After dinner, we head back to the “living room” for Jeopardy and Wheel of Fortune, and I notice Mrs. Hastenwrath lying down in Mom’s room when I get there. She is an aged, demented Goldilocks. She checks out the beds with a short nap, and voila, gets to wake up in a whole new reality each time. She’s lovely and quite poised about the whole thing. She apologizes, not really sure why, and asks that I head her in the right direction.
Next time you find yourself in table position, tuck your toes under and let’s move into downward facing dog. Take care to bend your knees.
In the last couple of years before Mom died, my brother would allow a little dark humor to remind us that it was OK to acknowledge that death would be preferable to life consumed by end-stage dementia. He’d relay stories of co-workers in need of comforting when a parent died and how he knew it would be wrong to express jealousy in place of sympathy.  

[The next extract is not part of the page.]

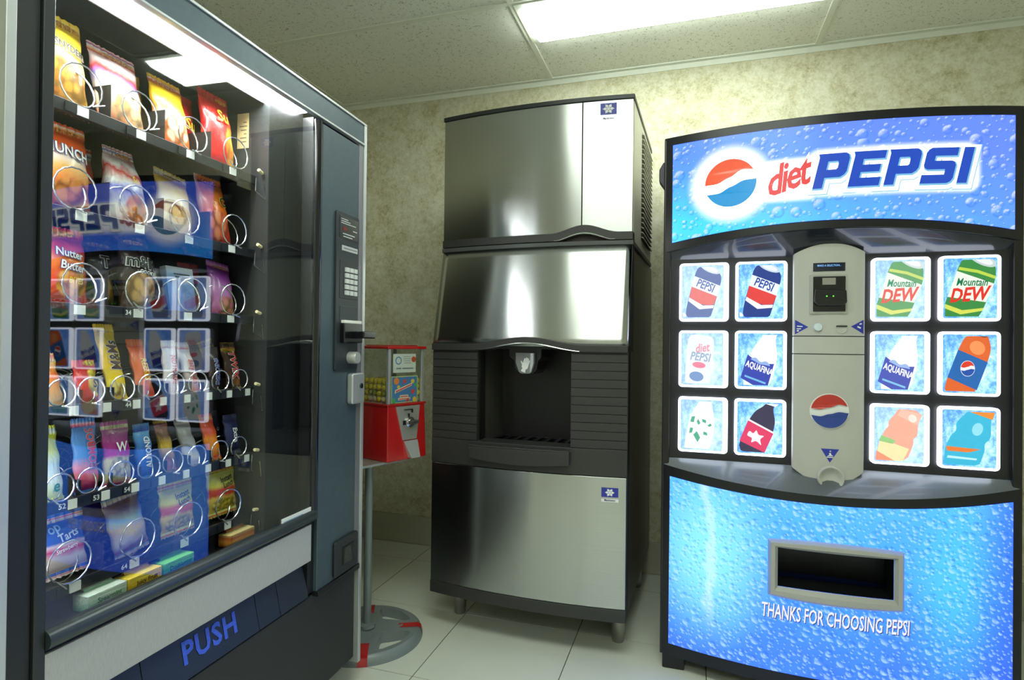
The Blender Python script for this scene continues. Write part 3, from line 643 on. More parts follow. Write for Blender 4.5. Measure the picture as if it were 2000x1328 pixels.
# drip tray
dt = MB(); bowblock(dt, .176, .552, 20, lambda x: ib(x)-.034, lambda x: .676-.012*math.sin(PI*(x-.176)/.376), .719, .0); bowblock(dt, .176, .552, 12, lambda x: ib(x)-.034, .719, .726, lambda x: ib(x)-.026)
dto = dt.build('drip_tray', ICEB, im, True, .002)
for i in range(9):
    x = .2+.041*i; B(x, x+.016, -.045, .24, .712, .7225).build('grate_bar', GLOSSB, dto, False, .001)
for y in (.02, .12, .22): B(.198, .546, y, y+.01, .71, .7215).build('grate_bar', GLOSSB, dto, False, .001)
# ice maker head
HB = .70
hd_ = MB().box(.002, IW-.01, .115, HB, 1.468, 1.975); hd_.build('head_cabinet', mat('dark_inside', (14, 14, 14), .6), im, False)
q = MB().box(.0, .004, .10, HB, 1.47, 1.975).build('head_side', SIDE, im, False)
CREAM = mat('pale_side_steel', (206, 204, 188), .4, .1)
sdo = MB().box(IW-.006, IW, .10, .335, 1.47, 1.975).box(IW-.006, IW, .335, HB, 1.945, 1.975).box(IW-.006, IW, .335, HB, 1.47, 1.515).box(IW-.006, IW, .685, HB, 1.515, 1.945).build('louvred_side', CREAM, im, False)
for k in range(22):
    z = 1.519+k*.0195; q = MB()
    P_ = [(IW-.012, z+.011), (IW-.011, z+.0125), (IW+.009, z+.0045), (IW+.009, z+.0005), (IW+.007, z+.0015)]
    q.v = [(x, .337, zz) for x, zz in P_]+[(x, .683, zz) for x, zz in P_]; q.f = [(0, 1, 2, 3, 4), (9, 8, 7, 6, 5)]+[(i, i+5, (i+1) % 5+5, (i+1) % 5) for i in range(5)]; q.mi = [0]*7
    q.build('louvre', CREAM, sdo, False)
a2 = lambda x: .0 if abs(x-.572) > .125 else .028*math.cos(PI*(x-.572)/.25)**2
for x0, x1, nm in ((.001, .5615, 'head_panel'), (.5645, IW-.001, 'head_panel')):
    q = MB(); bowblock(q, x0, x1, 22, lambda x: ih(x)-.002, lambda x: 1.497+a2(x), 1.972, lambda x: ih(x)+.03); hp_ = q.build(nm, STEEL, im, True, .001)
q = MB(); bowblock(q, -.002, IW+.002, 44, lambda x: ih(x)-.006, lambda x: 1.470+max(0, a2(x)-.006), lambda x: 1.499+a2(x), .12); q.build('head_trim', ICEB, im, True, .002)
bowblock(MB(), 0, 1, 1, 0, 0, 1, 1)
q = MB(); bowblock(q, .462, .684, 20, lambda x: ih(x)+.012, 1.468, lambda x: 1.474+a2(x)*.8, .1); q.build('grip_recess', mat('grip_brown', (40, 26, 22), .6), im)
MB().tube([(.462+.222*i/24, ih(.462+.222*i/24)-.008, 1.4725+max(0, a2(.462+.222*i/24)-.004)) for i in range(25)], [.001+.0022*math.sin(PI*i/24) for i in range(25)], 8).build('grip_strip', CHROME, im)
q = MB(); bowblock(q, -.004, IW+.004, 20, lambda x: ih(x)-.006, 1.973, 1.990, HB+.004); q.build('head_lid', mat('lid_black', (40, 42, 43), .35), im, True, .003)
LBLUE = mat('badge_blue', (48, 56, 160), .4); LWH = mat('badge_white', (238, 240, 240), .45)
def badge(parent, x0, x1, z0, z1, yfn, lab):
    mb = MB(); f0 = lambda o: (lambda u, v: (u, yfn(u)-o, v)); cx, cz, r = (x0+x1)/2, (z0+z1)/2, (z1-z0)*.46
    mb.flat([[(x0, z0), (x1, z0), (x1, z1), (x0, z1)]], f0(.0012), 0)
    for k in range(6):
        a = PI/3*k; ca, sa = math.cos(a), math.sin(a)
        mb.flat([[(cx+(u*ca-v*sa)*r*1.1, cz+(u*sa+v*ca)*r) for u, v in ((0, .06), (.30, .10), (.48, .26), (.74, .24), (.80, .10), (1.05, 0), (.80, -.10), (.74, -.24), (.48, -.26), (.30, -.10), (0, -.06))]], f0(.0018), 1)
    zb = z0-(z1-z0)*.33
    if lab: mb.flat([[(x0, zb-.006), (x1+.001, zb-.006), (x1+.001, zb+.005), (x0, zb+.005)]], f0(.0012), 1)
    mb.text('Manitowoc', lambda u, v: f0(.0018)(cx+u, zb+v), .0105, 2, .1, .02, .8)
    mb.build('badge', [LBLUE, LWH, mat('badge_ink', (40, 44, 90), .5)], parent, False)
badge(hp_, .626, .684, 1.921, 1.962, lambda x: ih(x)-.002, False)
badge(lp_, .658, .715, .571, .603, lambda x: ib(x)-.003, True)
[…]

Some days we longed for her death, as we ran out of ways to pretend that there was life left. I’d imagined the end any number of times as I prayed for it to come, usually as I walked to the car after an evening visit, grateful just to get through the sliding doors and out into the night air, real fresh air that surrounded living things, back in the planet of the living.  
The last painful challenge was her strong desire to go out to a restaurant. It took two people to lift her from the chair to the bed by that time, so getting in and out of an automobile was out of the question. I could have arranged a transport. But the truth is, I was a coward. Her desire would go unmet.
Back when we still took her out, she would “lighten” when she got out of the facility. She would become terribly depressed when it was time to return. I’d remember her saying years before, with a cigarette between her fingers, “Honey, no one fears death; it’s just a bad death we fear.” 

Now I know why.
Make sure to exhale a few counts longer than the inhale. Place your hands together in front of your heart, and we will chant, one time, together, the Ohm, a sound of peace.